Yellow/orange is so last year.
You've probably seen the pictures of the French blue and green honey produced when bees dumpster-dived M&M residue at a factory that reprocesses waste from a Mars chocolate factory. If these were clean candies and dyes that might be fine, but this is undefined waste and who knows why any particular batch was chucked. So the beekeepers can't sell the honey.
Different pollens give slightly different flavors, though it looks as though, contrary to popular myth, bees don't make intoxicating marijuana honey. Apparently the pollen doesn't have any THC, and bees allegedly don't pollinate it anyhow.

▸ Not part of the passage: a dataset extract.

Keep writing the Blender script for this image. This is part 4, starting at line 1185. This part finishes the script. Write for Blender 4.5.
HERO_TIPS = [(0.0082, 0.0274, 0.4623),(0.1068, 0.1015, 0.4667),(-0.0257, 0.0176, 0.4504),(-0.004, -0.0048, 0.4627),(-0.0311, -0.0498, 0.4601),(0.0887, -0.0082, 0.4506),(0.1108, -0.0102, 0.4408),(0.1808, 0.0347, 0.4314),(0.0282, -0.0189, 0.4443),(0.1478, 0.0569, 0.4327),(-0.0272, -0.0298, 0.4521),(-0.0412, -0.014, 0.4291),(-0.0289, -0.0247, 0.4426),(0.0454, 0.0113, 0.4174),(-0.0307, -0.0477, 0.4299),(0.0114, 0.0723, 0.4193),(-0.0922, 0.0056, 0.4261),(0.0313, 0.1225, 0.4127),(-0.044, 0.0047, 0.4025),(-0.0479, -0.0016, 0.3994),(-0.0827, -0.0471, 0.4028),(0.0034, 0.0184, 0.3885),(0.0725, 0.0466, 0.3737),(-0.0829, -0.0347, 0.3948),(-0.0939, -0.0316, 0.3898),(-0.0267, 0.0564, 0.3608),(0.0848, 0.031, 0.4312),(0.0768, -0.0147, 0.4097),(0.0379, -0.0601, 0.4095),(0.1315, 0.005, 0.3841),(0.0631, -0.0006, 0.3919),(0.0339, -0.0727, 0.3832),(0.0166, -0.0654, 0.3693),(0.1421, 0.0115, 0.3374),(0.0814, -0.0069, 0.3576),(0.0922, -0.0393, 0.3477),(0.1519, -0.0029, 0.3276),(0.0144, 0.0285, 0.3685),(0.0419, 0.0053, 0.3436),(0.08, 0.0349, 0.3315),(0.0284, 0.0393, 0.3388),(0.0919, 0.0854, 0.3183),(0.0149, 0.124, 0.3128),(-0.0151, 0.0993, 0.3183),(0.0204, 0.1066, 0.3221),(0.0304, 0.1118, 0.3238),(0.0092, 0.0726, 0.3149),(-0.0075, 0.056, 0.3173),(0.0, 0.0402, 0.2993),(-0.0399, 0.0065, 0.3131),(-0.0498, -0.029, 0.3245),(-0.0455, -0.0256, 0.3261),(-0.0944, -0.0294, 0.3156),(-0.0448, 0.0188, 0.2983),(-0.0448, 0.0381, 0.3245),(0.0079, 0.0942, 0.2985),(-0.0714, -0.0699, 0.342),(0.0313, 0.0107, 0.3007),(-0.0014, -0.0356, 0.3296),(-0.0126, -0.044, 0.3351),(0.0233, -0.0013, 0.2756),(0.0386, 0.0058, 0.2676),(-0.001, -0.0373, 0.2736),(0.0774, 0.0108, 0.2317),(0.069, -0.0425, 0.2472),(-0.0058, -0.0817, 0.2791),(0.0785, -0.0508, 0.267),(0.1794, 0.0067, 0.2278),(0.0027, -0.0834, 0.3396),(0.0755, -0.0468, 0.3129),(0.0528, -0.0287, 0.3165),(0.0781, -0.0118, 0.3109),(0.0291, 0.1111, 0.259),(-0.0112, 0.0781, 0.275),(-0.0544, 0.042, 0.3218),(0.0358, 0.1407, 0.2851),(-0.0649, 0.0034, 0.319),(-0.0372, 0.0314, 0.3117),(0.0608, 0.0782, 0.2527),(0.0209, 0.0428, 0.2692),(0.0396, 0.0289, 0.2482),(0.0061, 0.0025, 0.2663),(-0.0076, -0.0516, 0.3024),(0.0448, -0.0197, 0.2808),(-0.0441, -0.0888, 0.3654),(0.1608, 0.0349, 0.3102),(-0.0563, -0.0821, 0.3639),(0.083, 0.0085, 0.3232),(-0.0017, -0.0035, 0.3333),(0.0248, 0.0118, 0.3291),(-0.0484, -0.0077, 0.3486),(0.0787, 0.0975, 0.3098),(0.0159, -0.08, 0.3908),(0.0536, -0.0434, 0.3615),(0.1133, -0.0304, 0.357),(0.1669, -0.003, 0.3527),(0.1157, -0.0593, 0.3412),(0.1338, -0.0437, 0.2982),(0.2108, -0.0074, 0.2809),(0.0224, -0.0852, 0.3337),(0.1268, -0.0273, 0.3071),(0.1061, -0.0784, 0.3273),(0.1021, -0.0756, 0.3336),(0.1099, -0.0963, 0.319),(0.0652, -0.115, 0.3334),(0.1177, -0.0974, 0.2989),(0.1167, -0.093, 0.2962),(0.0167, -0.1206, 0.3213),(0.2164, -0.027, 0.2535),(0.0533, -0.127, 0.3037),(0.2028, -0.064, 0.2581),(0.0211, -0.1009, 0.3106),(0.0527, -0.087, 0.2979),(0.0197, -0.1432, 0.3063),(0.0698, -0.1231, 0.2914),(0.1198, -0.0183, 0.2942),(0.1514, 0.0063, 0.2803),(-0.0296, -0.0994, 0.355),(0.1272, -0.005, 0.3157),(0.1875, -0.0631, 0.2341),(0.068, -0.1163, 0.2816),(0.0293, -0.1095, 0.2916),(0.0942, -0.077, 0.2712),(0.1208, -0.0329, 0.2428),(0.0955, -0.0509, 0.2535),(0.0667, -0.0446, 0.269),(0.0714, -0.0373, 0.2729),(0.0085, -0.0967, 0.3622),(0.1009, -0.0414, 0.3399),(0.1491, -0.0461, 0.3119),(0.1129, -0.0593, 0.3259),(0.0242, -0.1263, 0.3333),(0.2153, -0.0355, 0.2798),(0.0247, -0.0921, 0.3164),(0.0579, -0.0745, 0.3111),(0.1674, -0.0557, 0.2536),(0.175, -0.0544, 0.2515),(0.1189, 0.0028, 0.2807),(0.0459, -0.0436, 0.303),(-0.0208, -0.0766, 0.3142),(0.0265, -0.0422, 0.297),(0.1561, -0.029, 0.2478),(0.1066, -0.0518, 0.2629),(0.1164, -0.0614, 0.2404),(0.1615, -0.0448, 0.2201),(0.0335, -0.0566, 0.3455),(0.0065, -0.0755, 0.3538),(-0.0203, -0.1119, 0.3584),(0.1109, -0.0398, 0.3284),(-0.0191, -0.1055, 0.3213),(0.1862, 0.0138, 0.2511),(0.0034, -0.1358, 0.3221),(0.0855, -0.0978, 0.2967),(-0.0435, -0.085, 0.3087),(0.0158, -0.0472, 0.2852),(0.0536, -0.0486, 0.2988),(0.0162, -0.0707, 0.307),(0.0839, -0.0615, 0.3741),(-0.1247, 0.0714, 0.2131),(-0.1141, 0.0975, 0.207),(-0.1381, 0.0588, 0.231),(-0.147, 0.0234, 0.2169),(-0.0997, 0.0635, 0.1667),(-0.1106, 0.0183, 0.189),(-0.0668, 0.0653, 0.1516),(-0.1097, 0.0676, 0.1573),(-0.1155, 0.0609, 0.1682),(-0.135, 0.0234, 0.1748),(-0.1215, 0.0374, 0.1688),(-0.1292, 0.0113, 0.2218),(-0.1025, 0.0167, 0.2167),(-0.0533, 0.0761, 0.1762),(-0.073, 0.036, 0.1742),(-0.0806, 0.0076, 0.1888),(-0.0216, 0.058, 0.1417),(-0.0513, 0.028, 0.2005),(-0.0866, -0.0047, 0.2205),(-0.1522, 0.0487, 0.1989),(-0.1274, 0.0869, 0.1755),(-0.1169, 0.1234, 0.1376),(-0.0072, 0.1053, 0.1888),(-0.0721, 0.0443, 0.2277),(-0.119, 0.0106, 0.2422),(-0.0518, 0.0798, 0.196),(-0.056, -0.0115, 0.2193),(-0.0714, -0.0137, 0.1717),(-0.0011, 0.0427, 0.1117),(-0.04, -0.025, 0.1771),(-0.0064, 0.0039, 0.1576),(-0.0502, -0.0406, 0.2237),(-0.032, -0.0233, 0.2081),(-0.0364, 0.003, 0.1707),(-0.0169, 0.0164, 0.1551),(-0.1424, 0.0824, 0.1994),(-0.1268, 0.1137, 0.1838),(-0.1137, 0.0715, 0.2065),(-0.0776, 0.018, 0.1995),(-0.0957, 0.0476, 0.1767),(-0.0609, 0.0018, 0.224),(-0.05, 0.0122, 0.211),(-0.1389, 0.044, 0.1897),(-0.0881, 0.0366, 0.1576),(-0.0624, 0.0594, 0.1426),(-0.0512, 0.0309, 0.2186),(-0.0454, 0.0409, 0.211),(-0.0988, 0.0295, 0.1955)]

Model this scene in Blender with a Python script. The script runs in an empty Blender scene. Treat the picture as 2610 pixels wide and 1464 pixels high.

If the truth be known, I can't always easily distinguish one variety of honey from another. The note of sugar tends to overwhelm my palate. (Not that that's a bad thing...) There are subtle differences, but perhaps the fact that I don't have words or images for them makes it harder to recognize them and file them in memory.
But I think I could tell blue from red.
3 comments:
I like honey, and I can tell one from another if I taste them in quite succession. But I too would have difficulty explaining or remembering the difference.
But I gather one can be trained to do it. Wine tasters use a risible vocabulary, but it seems to work for them.
I haven't got much of a palate -- can't tell one beer from another, for instance. But I can see that learning words for specific flavors would help me remember and distinguish them.